# Exercise description
Return the complete listing that follows, with each line reproduced exactly.

>> Start Data

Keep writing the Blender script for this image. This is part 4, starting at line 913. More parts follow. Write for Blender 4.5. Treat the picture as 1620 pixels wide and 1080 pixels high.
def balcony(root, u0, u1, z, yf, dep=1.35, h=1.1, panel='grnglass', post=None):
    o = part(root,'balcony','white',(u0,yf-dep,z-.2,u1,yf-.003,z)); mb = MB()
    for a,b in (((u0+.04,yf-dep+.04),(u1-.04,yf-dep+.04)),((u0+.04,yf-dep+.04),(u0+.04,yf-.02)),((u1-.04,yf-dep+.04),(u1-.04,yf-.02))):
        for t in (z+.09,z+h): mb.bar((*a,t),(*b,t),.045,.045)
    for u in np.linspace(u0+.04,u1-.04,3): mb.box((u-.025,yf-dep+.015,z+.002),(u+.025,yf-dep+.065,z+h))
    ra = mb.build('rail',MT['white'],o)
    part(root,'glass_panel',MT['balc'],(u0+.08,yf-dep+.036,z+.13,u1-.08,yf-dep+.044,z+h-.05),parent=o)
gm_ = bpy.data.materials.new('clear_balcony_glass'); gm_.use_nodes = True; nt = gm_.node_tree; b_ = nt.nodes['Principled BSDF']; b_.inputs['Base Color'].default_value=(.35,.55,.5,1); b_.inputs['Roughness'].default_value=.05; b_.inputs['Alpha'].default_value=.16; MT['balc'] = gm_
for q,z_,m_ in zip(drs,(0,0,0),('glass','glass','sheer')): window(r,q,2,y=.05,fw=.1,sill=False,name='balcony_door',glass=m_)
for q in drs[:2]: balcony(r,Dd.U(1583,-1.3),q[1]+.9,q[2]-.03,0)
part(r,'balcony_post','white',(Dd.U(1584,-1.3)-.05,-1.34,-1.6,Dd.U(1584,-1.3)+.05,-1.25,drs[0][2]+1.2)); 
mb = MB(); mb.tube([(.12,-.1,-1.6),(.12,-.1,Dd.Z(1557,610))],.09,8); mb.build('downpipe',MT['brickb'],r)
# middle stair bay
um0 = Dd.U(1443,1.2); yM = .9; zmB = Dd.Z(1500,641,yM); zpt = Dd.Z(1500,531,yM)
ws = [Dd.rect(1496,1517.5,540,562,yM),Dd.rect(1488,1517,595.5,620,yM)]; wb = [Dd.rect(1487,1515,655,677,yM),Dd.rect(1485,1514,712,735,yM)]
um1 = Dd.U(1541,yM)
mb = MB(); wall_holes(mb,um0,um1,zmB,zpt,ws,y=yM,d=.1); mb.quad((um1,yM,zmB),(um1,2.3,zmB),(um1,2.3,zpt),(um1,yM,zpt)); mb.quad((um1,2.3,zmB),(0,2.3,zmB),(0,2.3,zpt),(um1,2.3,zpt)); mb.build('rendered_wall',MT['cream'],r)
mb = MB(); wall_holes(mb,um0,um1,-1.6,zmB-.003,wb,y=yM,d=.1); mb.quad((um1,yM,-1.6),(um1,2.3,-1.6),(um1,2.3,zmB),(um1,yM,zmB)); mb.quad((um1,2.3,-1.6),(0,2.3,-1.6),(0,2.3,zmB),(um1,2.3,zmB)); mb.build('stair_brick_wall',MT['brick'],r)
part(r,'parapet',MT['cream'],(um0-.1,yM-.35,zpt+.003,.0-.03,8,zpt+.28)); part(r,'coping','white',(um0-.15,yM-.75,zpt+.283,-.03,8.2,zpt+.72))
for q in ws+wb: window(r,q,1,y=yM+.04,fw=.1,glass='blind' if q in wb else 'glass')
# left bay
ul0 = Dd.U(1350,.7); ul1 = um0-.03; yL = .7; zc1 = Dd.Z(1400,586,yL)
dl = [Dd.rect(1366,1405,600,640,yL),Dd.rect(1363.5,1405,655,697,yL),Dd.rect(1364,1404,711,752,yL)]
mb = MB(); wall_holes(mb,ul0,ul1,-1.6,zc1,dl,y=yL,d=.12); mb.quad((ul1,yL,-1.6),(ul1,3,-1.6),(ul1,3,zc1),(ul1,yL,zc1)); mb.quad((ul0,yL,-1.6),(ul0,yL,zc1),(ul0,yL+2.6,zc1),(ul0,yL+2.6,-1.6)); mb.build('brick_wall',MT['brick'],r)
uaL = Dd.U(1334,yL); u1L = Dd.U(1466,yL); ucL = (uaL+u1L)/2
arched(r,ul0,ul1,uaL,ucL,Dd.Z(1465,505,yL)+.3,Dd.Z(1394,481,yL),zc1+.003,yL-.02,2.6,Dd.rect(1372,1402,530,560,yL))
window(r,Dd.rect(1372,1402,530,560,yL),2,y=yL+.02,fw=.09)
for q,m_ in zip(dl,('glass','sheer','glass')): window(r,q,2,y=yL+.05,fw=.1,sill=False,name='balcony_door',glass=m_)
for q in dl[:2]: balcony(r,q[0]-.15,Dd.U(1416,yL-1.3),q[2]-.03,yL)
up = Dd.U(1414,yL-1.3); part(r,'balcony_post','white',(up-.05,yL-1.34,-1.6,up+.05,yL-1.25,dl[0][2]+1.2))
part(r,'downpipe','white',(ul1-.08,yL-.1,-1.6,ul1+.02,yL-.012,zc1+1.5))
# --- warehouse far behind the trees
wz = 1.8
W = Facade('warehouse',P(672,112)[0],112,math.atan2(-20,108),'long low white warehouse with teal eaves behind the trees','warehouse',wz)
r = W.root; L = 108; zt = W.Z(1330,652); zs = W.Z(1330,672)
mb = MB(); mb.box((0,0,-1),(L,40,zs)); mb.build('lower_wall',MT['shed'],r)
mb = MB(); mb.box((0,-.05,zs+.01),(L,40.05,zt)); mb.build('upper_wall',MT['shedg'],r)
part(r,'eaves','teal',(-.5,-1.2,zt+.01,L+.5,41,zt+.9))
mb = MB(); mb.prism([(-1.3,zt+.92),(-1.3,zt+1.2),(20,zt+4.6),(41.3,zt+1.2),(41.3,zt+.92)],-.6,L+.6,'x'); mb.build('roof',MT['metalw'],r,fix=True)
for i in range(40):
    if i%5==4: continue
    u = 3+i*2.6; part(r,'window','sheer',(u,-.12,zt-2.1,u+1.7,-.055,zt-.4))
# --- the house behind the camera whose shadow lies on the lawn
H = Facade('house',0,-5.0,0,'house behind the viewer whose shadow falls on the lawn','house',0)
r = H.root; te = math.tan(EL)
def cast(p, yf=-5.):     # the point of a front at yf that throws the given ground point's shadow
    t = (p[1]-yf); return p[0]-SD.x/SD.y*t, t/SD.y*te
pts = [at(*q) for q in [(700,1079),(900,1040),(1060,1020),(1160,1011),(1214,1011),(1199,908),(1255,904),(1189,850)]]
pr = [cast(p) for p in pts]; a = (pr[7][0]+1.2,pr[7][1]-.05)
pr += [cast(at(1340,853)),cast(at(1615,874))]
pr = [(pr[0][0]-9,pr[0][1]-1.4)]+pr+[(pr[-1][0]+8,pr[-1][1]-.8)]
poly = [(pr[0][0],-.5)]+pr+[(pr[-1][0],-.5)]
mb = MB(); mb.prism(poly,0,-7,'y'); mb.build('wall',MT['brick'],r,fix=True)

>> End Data

# Response to the exercise
Keep writing the Blender script for this image. This is part 4, starting at line 913. More parts follow. Write for Blender 4.5. Treat the picture as 1620 pixels wide and 1080 pixels high.
def balcony(root, u0, u1, z, yf, dep=1.35, h=1.1, panel='grnglass', post=None):
    o = part(root,'balcony','white',(u0,yf-dep,z-.2,u1,yf-.003,z)); mb = MB()
    for a,b in (((u0+.04,yf-dep+.04),(u1-.04,yf-dep+.04)),((u0+.04,yf-dep+.04),(u0+.04,yf-.02)),((u1-.04,yf-dep+.04),(u1-.04,yf-.02))):
        for t in (z+.09,z+h): mb.bar((*a,t),(*b,t),.045,.045)
    for u in np.linspace(u0+.04,u1-.04,3): mb.box((u-.025,yf-dep+.015,z+.002),(u+.025,yf-dep+.065,z+h))
    ra = mb.build('rail',MT['white'],o)
    part(root,'glass_panel',MT['balc'],(u0+.08,yf-dep+.036,z+.13,u1-.08,yf-dep+.044,z+h-.05),parent=o)
gm_ = bpy.data.materials.new('clear_balcony_glass'); gm_.use_nodes = True; nt = gm_.node_tree; b_ = nt.nodes['Principled BSDF']; b_.inputs['Base Color'].default_value=(.35,.55,.5,1); b_.inputs['Roughness'].default_value=.05; b_.inputs['Alpha'].default_value=.16; MT['balc'] = gm_
for q,z_,m_ in zip(drs,(0,0,0),('glass','glass','sheer')): window(r,q,2,y=.05,fw=.1,sill=False,name='balcony_door',glass=m_)
for q in drs[:2]: balcony(r,Dd.U(1583,-1.3),q[1]+.9,q[2]-.03,0)
part(r,'balcony_post','white',(Dd.U(1584,-1.3)-.05,-1.34,-1.6,Dd.U(1584,-1.3)+.05,-1.25,drs[0][2]+1.2)); 
mb = MB(); mb.tube([(.12,-.1,-1.6),(.12,-.1,Dd.Z(1557,610))],.09,8); mb.build('downpipe',MT['brickb'],r)
# middle stair bay
um0 = Dd.U(1443,1.2); yM = .9; zmB = Dd.Z(1500,641,yM); zpt = Dd.Z(1500,531,yM)
ws = [Dd.rect(1496,1517.5,540,562,yM),Dd.rect(1488,1517,595.5,620,yM)]; wb = [Dd.rect(1487,1515,655,677,yM),Dd.rect(1485,1514,712,735,yM)]
um1 = Dd.U(1541,yM)
mb = MB(); wall_holes(mb,um0,um1,zmB,zpt,ws,y=yM,d=.1); mb.quad((um1,yM,zmB),(um1,2.3,zmB),(um1,2.3,zpt),(um1,yM,zpt)); mb.quad((um1,2.3,zmB),(0,2.3,zmB),(0,2.3,zpt),(um1,2.3,zpt)); mb.build('rendered_wall',MT['cream'],r)
mb = MB(); wall_holes(mb,um0,um1,-1.6,zmB-.003,wb,y=yM,d=.1); mb.quad((um1,yM,-1.6),(um1,2.3,-1.6),(um1,2.3,zmB),(um1,yM,zmB)); mb.quad((um1,2.3,-1.6),(0,2.3,-1.6),(0,2.3,zmB),(um1,2.3,zmB)); mb.build('stair_brick_wall',MT['brick'],r)
part(r,'parapet',MT['cream'],(um0-.1,yM-.35,zpt+.003,.0-.03,8,zpt+.28)); part(r,'coping','white',(um0-.15,yM-.75,zpt+.283,-.03,8.2,zpt+.72))
for q in ws+wb: window(r,q,1,y=yM+.04,fw=.1,glass='blind' if q in wb else 'glass')
# left bay
ul0 = Dd.U(1350,.7); ul1 = um0-.03; yL = .7; zc1 = Dd.Z(1400,586,yL)
dl = [Dd.rect(1366,1405,600,640,yL),Dd.rect(1363.5,1405,655,697,yL),Dd.rect(1364,1404,711,752,yL)]
mb = MB(); wall_holes(mb,ul0,ul1,-1.6,zc1,dl,y=yL,d=.12); mb.quad((ul1,yL,-1.6),(ul1,3,-1.6),(ul1,3,zc1),(ul1,yL,zc1)); mb.quad((ul0,yL,-1.6),(ul0,yL,zc1),(ul0,yL+2.6,zc1),(ul0,yL+2.6,-1.6)); mb.build('brick_wall',MT['brick'],r)
uaL = Dd.U(1334,yL); u1L = Dd.U(1466,yL); ucL = (uaL+u1L)/2
arched(r,ul0,ul1,uaL,ucL,Dd.Z(1465,505,yL)+.3,Dd.Z(1394,481,yL),zc1+.003,yL-.02,2.6,Dd.rect(1372,1402,530,560,yL))
window(r,Dd.rect(1372,1402,530,560,yL),2,y=yL+.02,fw=.09)
for q,m_ in zip(dl,('glass','sheer','glass')): window(r,q,2,y=yL+.05,fw=.1,sill=False,name='balcony_door',glass=m_)
for q in dl[:2]: balcony(r,q[0]-.15,Dd.U(1416,yL-1.3),q[2]-.03,yL)
up = Dd.U(1414,yL-1.3); part(r,'balcony_post','white',(up-.05,yL-1.34,-1.6,up+.05,yL-1.25,dl[0][2]+1.2))
part(r,'downpipe','white',(ul1-.08,yL-.1,-1.6,ul1+.02,yL-.012,zc1+1.5))
# --- warehouse far behind the trees
wz = 1.8
W = Facade('warehouse',P(672,112)[0],112,math.atan2(-20,108),'long low white warehouse with teal eaves behind the trees','warehouse',wz)
r = W.root; L = 108; zt = W.Z(1330,652); zs = W.Z(1330,672)
mb = MB(); mb.box((0,0,-1),(L,40,zs)); mb.build('lower_wall',MT['shed'],r)
mb = MB(); mb.box((0,-.05,zs+.01),(L,40.05,zt)); mb.build('upper_wall',MT['shedg'],r)
part(r,'eaves','teal',(-.5,-1.2,zt+.01,L+.5,41,zt+.9))
mb = MB(); mb.prism([(-1.3,zt+.92),(-1.3,zt+1.2),(20,zt+4.6),(41.3,zt+1.2),(41.3,zt+.92)],-.6,L+.6,'x'); mb.build('roof',MT['metalw'],r,fix=True)
for i in range(40):
    if i%5==4: continue
    u = 3+i*2.6; part(r,'window','sheer',(u,-.12,zt-2.1,u+1.7,-.055,zt-.4))
# --- the house behind the camera whose shadow lies on the lawn
H = Facade('house',0,-5.0,0,'house behind the viewer whose shadow falls on the lawn','house',0)
r = H.root; te = math.tan(EL)
def cast(p, yf=-5.):     # the point of a front at yf that throws the given ground point's shadow
    t = (p[1]-yf); return p[0]-SD.x/SD.y*t, t/SD.y*te
pts = [at(*q) for q in [(700,1079),(900,1040),(1060,1020),(1160,1011),(1214,1011),(1199,908),(1255,904),(1189,850)]]
pr = [cast(p) for p in pts]; a = (pr[7][0]+1.2,pr[7][1]-.05)
pr += [cast(at(1340,853)),cast(at(1615,874))]
pr = [(pr[0][0]-9,pr[0][1]-1.4)]+pr+[(pr[-1][0]+8,pr[-1][1]-.8)]
poly = [(pr[0][0],-.5)]+pr+[(pr[-1][0],-.5)]
mb = MB(); mb.prism(poly,0,-7,'y'); mb.build('wall',MT['brick'],r,fix=True)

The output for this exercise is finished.